*Work to be completed*
Beginning with the first line of the data below, extract each line up to and including the one containing "return parts". Copy them exactly and add nothing.

*Provided information*
**********

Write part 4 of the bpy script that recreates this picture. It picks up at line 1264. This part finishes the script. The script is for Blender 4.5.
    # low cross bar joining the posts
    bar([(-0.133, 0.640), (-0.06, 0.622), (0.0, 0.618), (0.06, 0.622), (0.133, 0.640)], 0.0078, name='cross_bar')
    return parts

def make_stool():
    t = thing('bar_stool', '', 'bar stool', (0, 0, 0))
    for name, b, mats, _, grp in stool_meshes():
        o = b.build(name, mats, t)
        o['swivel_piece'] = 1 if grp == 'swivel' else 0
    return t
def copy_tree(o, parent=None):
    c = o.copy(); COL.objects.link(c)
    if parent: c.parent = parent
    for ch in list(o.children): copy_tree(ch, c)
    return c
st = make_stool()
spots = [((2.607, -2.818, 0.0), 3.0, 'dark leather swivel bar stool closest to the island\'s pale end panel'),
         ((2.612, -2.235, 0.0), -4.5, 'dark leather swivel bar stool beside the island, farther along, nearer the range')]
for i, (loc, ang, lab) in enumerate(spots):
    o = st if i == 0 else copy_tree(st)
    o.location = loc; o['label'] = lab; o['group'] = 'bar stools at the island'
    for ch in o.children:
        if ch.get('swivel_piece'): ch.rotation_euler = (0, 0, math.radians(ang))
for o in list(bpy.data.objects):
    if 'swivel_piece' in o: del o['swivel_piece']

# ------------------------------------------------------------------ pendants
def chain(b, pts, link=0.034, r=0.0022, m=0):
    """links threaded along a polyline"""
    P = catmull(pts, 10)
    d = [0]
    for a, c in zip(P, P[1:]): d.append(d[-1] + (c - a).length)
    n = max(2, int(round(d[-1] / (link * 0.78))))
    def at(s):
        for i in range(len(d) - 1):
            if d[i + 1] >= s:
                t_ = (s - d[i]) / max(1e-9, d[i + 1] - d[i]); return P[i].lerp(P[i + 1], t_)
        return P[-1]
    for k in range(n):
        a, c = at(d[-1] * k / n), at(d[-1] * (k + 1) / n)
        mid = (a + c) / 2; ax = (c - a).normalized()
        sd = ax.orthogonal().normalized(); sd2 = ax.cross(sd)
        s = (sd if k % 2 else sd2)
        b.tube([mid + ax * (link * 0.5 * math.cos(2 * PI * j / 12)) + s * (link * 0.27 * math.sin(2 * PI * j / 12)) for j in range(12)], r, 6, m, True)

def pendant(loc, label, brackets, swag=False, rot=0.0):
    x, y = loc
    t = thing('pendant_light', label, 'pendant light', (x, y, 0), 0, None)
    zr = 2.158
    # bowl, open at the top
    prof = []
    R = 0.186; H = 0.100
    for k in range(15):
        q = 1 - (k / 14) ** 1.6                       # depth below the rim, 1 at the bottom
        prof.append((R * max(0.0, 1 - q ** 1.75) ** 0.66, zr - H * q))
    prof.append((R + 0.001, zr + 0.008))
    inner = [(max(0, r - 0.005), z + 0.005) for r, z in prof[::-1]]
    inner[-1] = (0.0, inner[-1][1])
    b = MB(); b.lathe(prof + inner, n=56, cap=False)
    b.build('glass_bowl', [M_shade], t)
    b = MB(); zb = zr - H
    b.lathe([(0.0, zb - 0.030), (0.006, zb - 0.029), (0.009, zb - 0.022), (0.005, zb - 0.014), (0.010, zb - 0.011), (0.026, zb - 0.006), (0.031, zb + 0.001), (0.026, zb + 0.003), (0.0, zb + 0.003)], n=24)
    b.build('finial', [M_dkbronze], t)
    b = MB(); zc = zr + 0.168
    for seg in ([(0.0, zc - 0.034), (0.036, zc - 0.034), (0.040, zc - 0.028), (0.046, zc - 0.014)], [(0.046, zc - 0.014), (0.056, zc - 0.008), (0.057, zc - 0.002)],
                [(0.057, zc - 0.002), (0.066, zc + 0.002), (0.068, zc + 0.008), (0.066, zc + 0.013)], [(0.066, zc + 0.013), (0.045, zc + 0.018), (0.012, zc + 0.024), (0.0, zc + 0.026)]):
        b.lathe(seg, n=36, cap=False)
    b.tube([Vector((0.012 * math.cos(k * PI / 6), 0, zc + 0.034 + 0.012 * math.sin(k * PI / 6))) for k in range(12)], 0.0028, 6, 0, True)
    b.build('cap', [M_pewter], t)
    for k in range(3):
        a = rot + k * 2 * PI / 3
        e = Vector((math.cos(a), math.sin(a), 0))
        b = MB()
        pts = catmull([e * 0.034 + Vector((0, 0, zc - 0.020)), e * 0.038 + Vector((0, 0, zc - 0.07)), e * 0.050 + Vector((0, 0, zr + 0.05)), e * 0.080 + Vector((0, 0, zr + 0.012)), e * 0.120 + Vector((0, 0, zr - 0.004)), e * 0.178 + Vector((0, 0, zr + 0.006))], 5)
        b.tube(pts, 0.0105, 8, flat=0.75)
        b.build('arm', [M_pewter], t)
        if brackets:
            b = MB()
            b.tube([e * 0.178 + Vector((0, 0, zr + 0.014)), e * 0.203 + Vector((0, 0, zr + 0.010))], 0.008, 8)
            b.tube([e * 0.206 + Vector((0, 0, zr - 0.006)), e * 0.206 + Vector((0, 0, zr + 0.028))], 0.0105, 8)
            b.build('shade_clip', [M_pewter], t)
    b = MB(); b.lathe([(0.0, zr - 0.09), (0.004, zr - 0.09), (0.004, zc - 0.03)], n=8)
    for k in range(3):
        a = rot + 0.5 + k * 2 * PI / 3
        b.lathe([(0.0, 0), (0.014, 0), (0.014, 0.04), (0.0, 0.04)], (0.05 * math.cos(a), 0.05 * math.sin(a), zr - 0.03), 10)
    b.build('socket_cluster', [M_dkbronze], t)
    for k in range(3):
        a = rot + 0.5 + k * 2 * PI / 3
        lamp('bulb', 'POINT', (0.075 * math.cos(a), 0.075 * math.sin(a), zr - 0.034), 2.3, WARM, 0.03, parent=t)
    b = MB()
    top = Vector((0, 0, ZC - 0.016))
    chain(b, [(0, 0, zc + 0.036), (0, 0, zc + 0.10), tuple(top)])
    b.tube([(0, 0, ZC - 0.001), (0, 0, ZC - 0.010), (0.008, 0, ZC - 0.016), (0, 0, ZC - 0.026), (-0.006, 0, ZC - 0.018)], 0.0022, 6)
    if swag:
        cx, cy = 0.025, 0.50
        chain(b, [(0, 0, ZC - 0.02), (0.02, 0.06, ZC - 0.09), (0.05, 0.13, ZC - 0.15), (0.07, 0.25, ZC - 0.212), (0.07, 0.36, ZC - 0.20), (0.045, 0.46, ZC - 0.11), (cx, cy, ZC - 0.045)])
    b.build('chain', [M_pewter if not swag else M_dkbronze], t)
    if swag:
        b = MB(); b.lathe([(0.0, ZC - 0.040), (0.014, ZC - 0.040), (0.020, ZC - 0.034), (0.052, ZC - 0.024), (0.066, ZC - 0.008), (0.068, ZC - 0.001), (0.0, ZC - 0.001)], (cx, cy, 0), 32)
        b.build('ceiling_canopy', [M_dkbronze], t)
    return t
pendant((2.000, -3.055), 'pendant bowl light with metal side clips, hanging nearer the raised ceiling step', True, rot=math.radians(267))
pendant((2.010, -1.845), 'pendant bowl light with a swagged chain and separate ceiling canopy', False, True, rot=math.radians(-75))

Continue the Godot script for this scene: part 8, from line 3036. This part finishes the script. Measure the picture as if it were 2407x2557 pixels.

**********

*Result of the task*
Write part 4 of the bpy script that recreates this picture. It picks up at line 1264. This part finishes the script. The script is for Blender 4.5.
    # low cross bar joining the posts
    bar([(-0.133, 0.640), (-0.06, 0.622), (0.0, 0.618), (0.06, 0.622), (0.133, 0.640)], 0.0078, name='cross_bar')
    return parts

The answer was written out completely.